At the end of the performance, Cantrell tells the students, “You are the hope for the future to make sure those ideas [of the Nazis] don’t take hold. Celebrate the idea that there’s a humanity connecting you.” Some of the music students come up to thank Ashkenazi, while others hurry on to their next class. Did the words and music make an impression on them? Music teacher Cameron Yassaman is certain that they did. “When the bell rings and nobody moves, that’s as powerful as you can get. They were pretty locked in,” he says.
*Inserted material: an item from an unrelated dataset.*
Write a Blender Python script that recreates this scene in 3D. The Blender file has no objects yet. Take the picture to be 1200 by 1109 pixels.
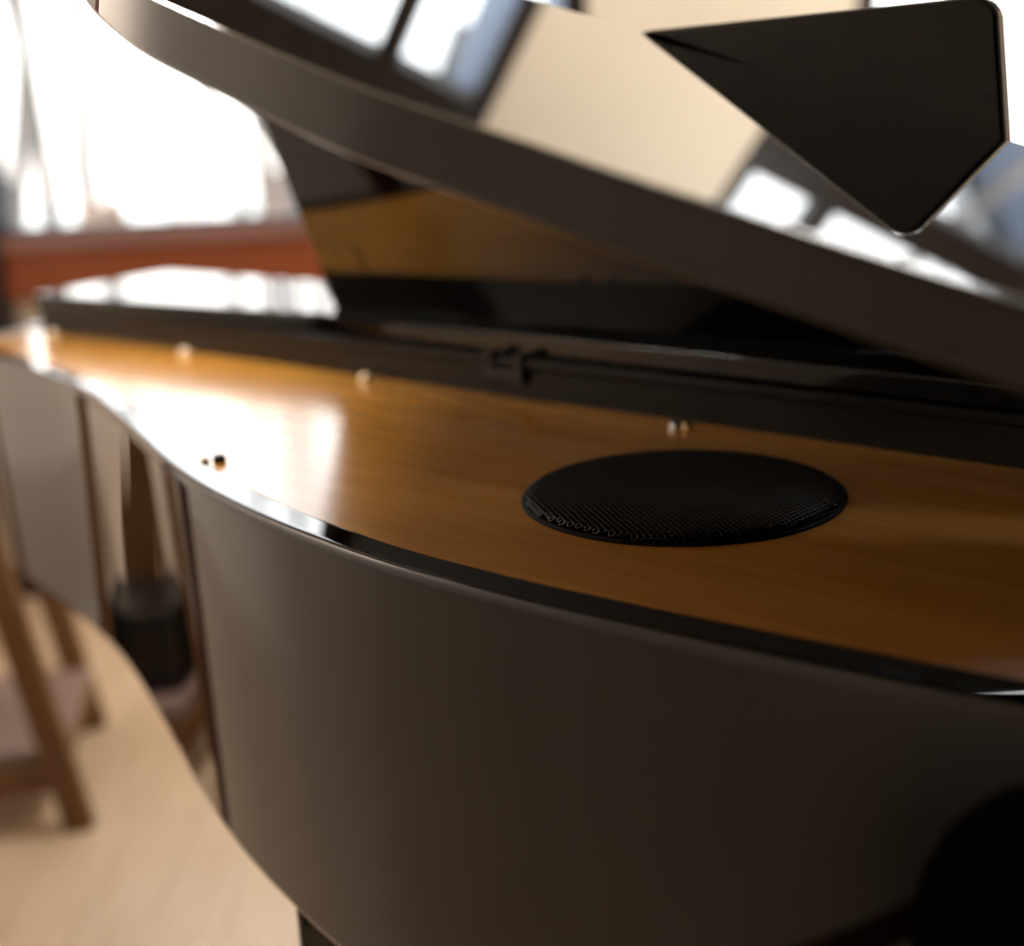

And that, in a nutshell, is the Weinsteins’ goal, as third-generation luthier Avshalom Weinstein explains: “I want people not to forget the stories and the people and our very, very recent history.” Avshalom and his father, Amnon, still repair and restore violins and other stringed instruments in their Tel Aviv shop, although the extensive U.S. tour, of which the LA visit is part, is taking up considerable amounts of their time. Avshalom hopes that his son will follow the family trade for a fourth generation, but says, “He’s only 6 years old right now, so it’s going to take a while.”

Above: Violinist and Soraya artist in residence Niv Ashkenazi


Although grandfather Moshe was the one who began the collection of the historic violins, it was Avshalom’s father, Amnon, who conceived the notion that the violins should spread the message of “never again.” The very first violin in the collection came from a Jewish refugee who could no longer bear owning a German-made instrument emblazoned with the name “Wagner.” Although the Wagner who crafted the violin and Richard Wagner—Adolf Hitler’s favorite composer and a vocal anti-Semite—were unrelated, its owner found it was too painful a reminder of the Third Reich, and sold it to Moshe.

That owner’s experience is by no means unique. Says Thor Steingraber, executive director of the Soraya, “Most of the people who escaped with their violins never played them again,” due to a complex mix of survivor’s guilt and bad associations. Some owners owed their lives directly to their instruments, since they survived Auschwitz by playing in one of the Nazi-approved bands or orchestras there, even making music to drown out the cries of victims in the gas chambers at the demand of the camp guards.

What is it like to play an instrument connected to so much tragedy? Ashkenazi, who has spent two and a half years with his entrusted violin, says that there’s a give and take—that it isn’t only the artist who changes in response to the historic instrument, but that the instrument changes too. “There’s a different connection with this instrument,” he says thoughtfully. “Constant playing keeps the violin alive. You hear the voice of the instrument open up. I try to put myself aside and let the voice of the instrument come through.”

Steingraber says that being aware of the violins’ history, and hearing their voices, is “very powerful and very memorable. When you’re in a concert hall, there’s a collective reaction, there’s a strong community bonding.” Adds Green, “I always say Jewish music is the universal language. It hits you in the kishkes; it hits you in the guts.”